Task: Copy exactly, and only, the lines below from the first through the one containing "col = sc.collection", both included; pictures are omitted.

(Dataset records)
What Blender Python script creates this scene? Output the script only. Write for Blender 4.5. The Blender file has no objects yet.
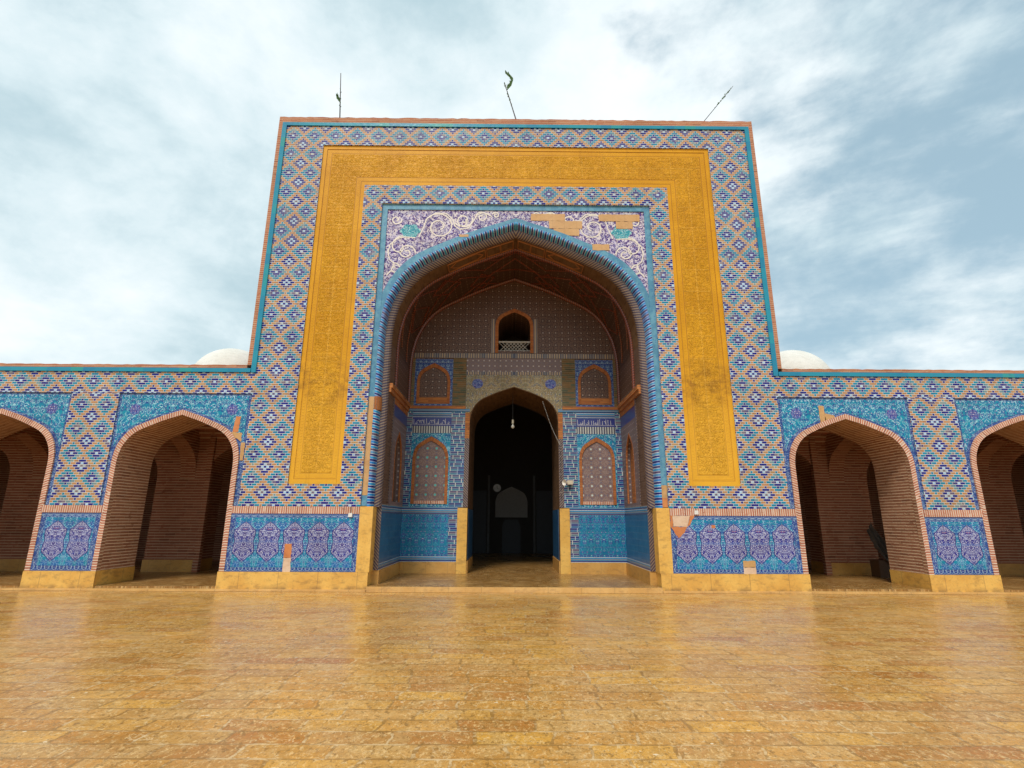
import bpy, math, random
import numpy as np
from mathutils import Vector, Matrix
random.seed(7)
R = math.radians
sc = bpy.context.scene
col = sc.collection

# ------------------------------------------------------------------ camera
F_PX, PITCH, ROLL, YAW, CAMX = 535.967, R(14.199), R(0.2963), R(0.3808), -0.171
fwd = Vector((math.sin(YAW)*math.cos(PITCH), math.cos(YAW)*math.cos(PITCH), math.sin(PITCH)))
rt0 = Vector((math.cos(YAW), -math.sin(YAW), 0))
up0 = rt0.cross(fwd)
cr, sr = math.cos(ROLL), math.sin(ROLL)
rt = rt0*cr + up0*sr
up = up0*cr - rt0*sr
cam = bpy.data.cameras.new('camera'); cam.lens = F_PX/1024*36; cam.sensor_width = 36
cam.clip_start = 0.05; cam.clip_end = 4000
co = bpy.data.objects.new('camera', cam); col.objects.link(co)
m = Matrix((rt, up, -fwd)).transposed().to_4x4(); m.translation = Vector((CAMX, -13.0, 1.6))
co.matrix_world = m
sc.camera = co

# ------------------------------------------------------------------ view, sun
sc.view_settings.view_transform = 'Standard'; sc.view_settings.look = 'None'
sc.view_settings.gamma = 1; sc.view_settings.use_curve_mapping = False
sc.view_settings.exposure = 0.42
SUN_EL, SUN_AZ = R(52), R(197)      # azimuth measured clockwise from +Y: behind the camera
sun = bpy.data.lights.new('sun', 'SUN'); sun.energy = 1.9; sun.angle = R(14); sun.color = (1, .955, .88)
so = bpy.data.objects.new('sun', sun); col.objects.link(so)
sd = Vector((math.sin(SUN_AZ)*math.cos(SUN_EL), math.cos(SUN_AZ)*math.cos(SUN_EL), math.sin(SUN_EL)))
so.rotation_euler = sd.to_track_quat('Z', 'Y').to_euler()

# ------------------------------------------------------------------ node expression helper
class E:
    def __init__(s, nt, k): s.nt, s.k = nt, k
    def _m(s, op, b=None, c=None, clamp=False):
        n = s.nt.nodes.new('ShaderNodeMath'); n.operation = op; n.use_clamp = clamp
        for i, v in enumerate((s, b, c)):
            if v is None: continue
            if isinstance(v, E): s.nt.links.new(v.k, n.inputs[i])
            else: n.inputs[i].default_value = v
        return E(s.nt, n.outputs[0])
    def __add__(s, b): return s._m('ADD', b)
    __radd__ = __add__
    def __sub__(s, b): return s._m('SUBTRACT', b)
    def __rsub__(s, b): return (s*-1)+b
    def __mul__(s, b): return s._m('MULTIPLY', b)
    __rmul__ = __mul__
    def __truediv__(s, b): return s._m('DIVIDE', b)
    def floor(s): return s._m('FLOOR')
    def frac(s): return s._m('FRACT')
    def abs(s): return s._m('ABSOLUTE')
    def sin(s): return s._m('SINE')
    def sqrt(s): return s._m('SQRT')
    def mod(s, b): return s - (s/b).floor()*b
    def min(s, b): return s._m('MINIMUM', b)
    def max(s, b): return s._m('MAXIMUM', b)
    def lt(s, b): return s._m('LESS_THAN', b)
    def gt(s, b): return s._m('GREATER_THAN', b)
    def pow(s, b): return s._m('POWER', b)
    def step(s, a, b):   # smooth 0..1 from a to b
        n = s.nt.nodes.new('ShaderNodeMapRange'); n.interpolation_type = 'SMOOTHSTEP'
        s.nt.links.new(s.k, n.inputs[0]); n.inputs[1].default_value = a; n.inputs[2].default_value = b
        return E(s.nt, n.outputs[0])

class Mat:
    def __init__(s, name, rough=.6, spec=.5):
        s.m = bpy.data.materials.new(name); s.m.use_nodes = True; s.nt = s.m.node_tree
        s.b = s.nt.nodes['Principled BSDF']; s.b.inputs['Roughness'].default_value = rough
        s.b.inputs['Specular IOR Level'].default_value = spec
        s._uv = None
    def uv(s):
        if not s._uv:
            n = s.nt.nodes.new('ShaderNodeUVMap'); n.uv_map = 'UVMap'
            x = s.nt.nodes.new('ShaderNodeSeparateXYZ'); s.nt.links.new(n.outputs[0], x.inputs[0])
            s._uv = (E(s.nt, x.outputs[0]), E(s.nt, x.outputs[1]))
        return s._uv
    def obj(s):
        n = s.nt.nodes.new('ShaderNodeTexCoord'); x = s.nt.nodes.new('ShaderNodeSeparateXYZ')
        g = s.nt.nodes.new('ShaderNodeNewGeometry')
        s.nt.links.new(g.outputs['Position'], x.inputs[0])
        return tuple(E(s.nt, x.outputs[i]) for i in range(3))
    def vec(s, x, y, z=0):
        n = s.nt.nodes.new('ShaderNodeCombineXYZ')
        for i, v in enumerate((x, y, z)):
            if isinstance(v, E): s.nt.links.new(v.k, n.inputs[i])
            else: n.inputs[i].default_value = v
        return n.outputs[0]
    def noise(s, v, scale, detail=2, rough=.5, dist=0, colr=False):
        n = s.nt.nodes.new('ShaderNodeTexNoise'); s.nt.links.new(v, n.inputs['Vector'])
        n.inputs['Scale'].default_value = scale; n.inputs['Detail'].default_value = detail
        n.inputs['Roughness'].default_value = rough; n.inputs['Distortion'].default_value = dist
        return E(s.nt, n.outputs[1 if colr else 0])
    def voro(s, v, scale, feat='F1', rnd=1.0, out=0):
        n = s.nt.nodes.new('ShaderNodeTexVoronoi'); n.feature = feat; s.nt.links.new(v, n.inputs['Vector'])
        n.inputs['Scale'].default_value = scale; n.inputs['Randomness'].default_value = rnd
        return E(s.nt, n.outputs[out])
    def white(s, v):
        n = s.nt.nodes.new('ShaderNodeTexWhiteNoise'); n.noise_dimensions = '3D'; s.nt.links.new(v, n.inputs['Vector'])
        return E(s.nt, n.outputs[0])
    def rgb(s, c):
        n = s.nt.nodes.new('ShaderNodeRGB'); n.outputs[0].default_value = (*c, 1); return E(s.nt, n.outputs[0])
    def mix(s, f, a, b, mode='MIX'):
        n = s.nt.nodes.new('ShaderNodeMix'); n.data_type = 'RGBA'; n.blend_type = mode
        for i, v in ((0, f), (6, a), (7, b)):
            if isinstance(v, E): s.nt.links.new(v.k, n.inputs[i])
            elif i == 0: n.inputs[0].default_value = v
            else: n.inputs[i].default_value = (*v, 1)
        return E(s.nt, n.outputs[2])
    def ramp(s, f, stops, interp='LINEAR'):
        n = s.nt.nodes.new('ShaderNodeValToRGB'); r = n.color_ramp; r.interpolation = interp
        while len(r.elements) < len(stops): r.elements.new(1.0)
        for e, (p, c) in zip(r.elements, stops): e.position = p; e.color = (*c, 1)
        s.nt.links.new(f.k, n.inputs[0]); return E(s.nt, n.outputs[0])
    def color(s, c):
        if isinstance(c, E): s.nt.links.new(c.k, s.b.inputs['Base Color'])
        else: s.b.inputs['Base Color'].default_value = (*c, 1)
        return s
    def rough(s, r): s.nt.links.new(r.k, s.b.inputs['Roughness']); return s
    def bump(s, h, strength=.5, dist=.01):
        n = s.nt.nodes.new('ShaderNodeBump'); n.inputs['Strength'].default_value = strength
        n.inputs['Distance'].default_value = dist; s.nt.links.new(h.k, n.inputs['Height'])
        s.nt.links.new(n.outputs[0], s.b.inputs['Normal']); return s
    def wear(s, c, amt=.25, scale=.9):
        """uneven dirt and age over a colour"""
        x, y, z = s.obj(); v = s.vec(x, y, z)
        n = s.noise(v, scale, 6, .65)
        f = n.step(.42, .72)*amt
        return s.mix(f, c, s.mix(1.0, c, (.55, .47, .38), 'MULTIPLY'))

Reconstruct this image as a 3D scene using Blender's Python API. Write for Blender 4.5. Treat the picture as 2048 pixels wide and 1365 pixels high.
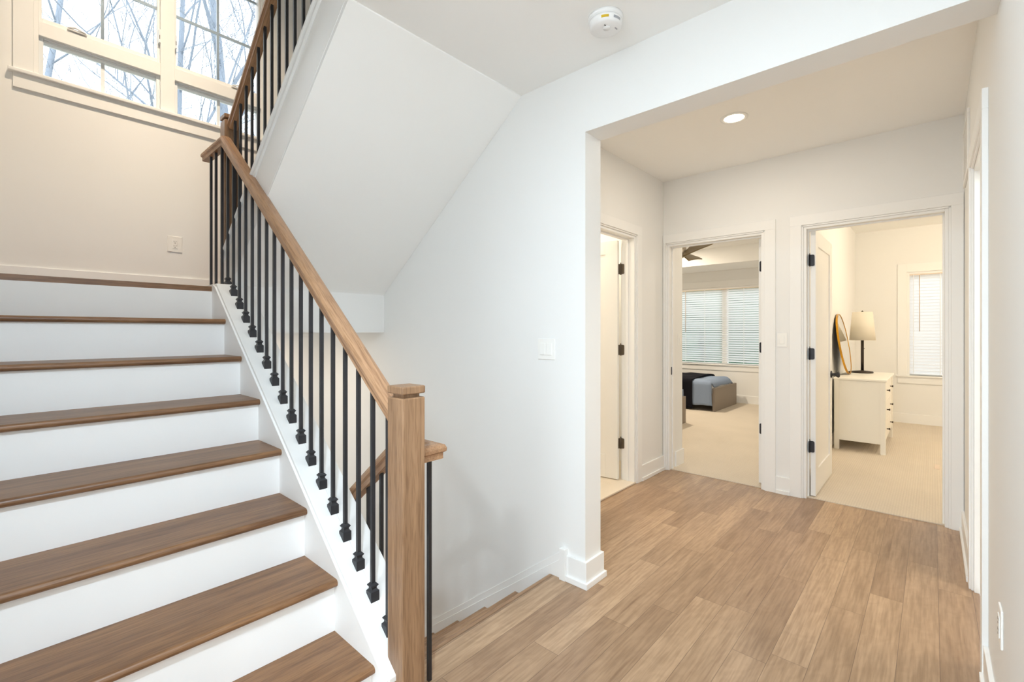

Answer for the task:
What Blender Python script creates this scene? Output the script only. Write for Blender 4.5. The Blender file has no objects yet.
import bpy, math, random
import numpy as np
from mathutils import Vector, Matrix
random.seed(7)
R = math.radians
sc = bpy.context.scene
col = sc.collection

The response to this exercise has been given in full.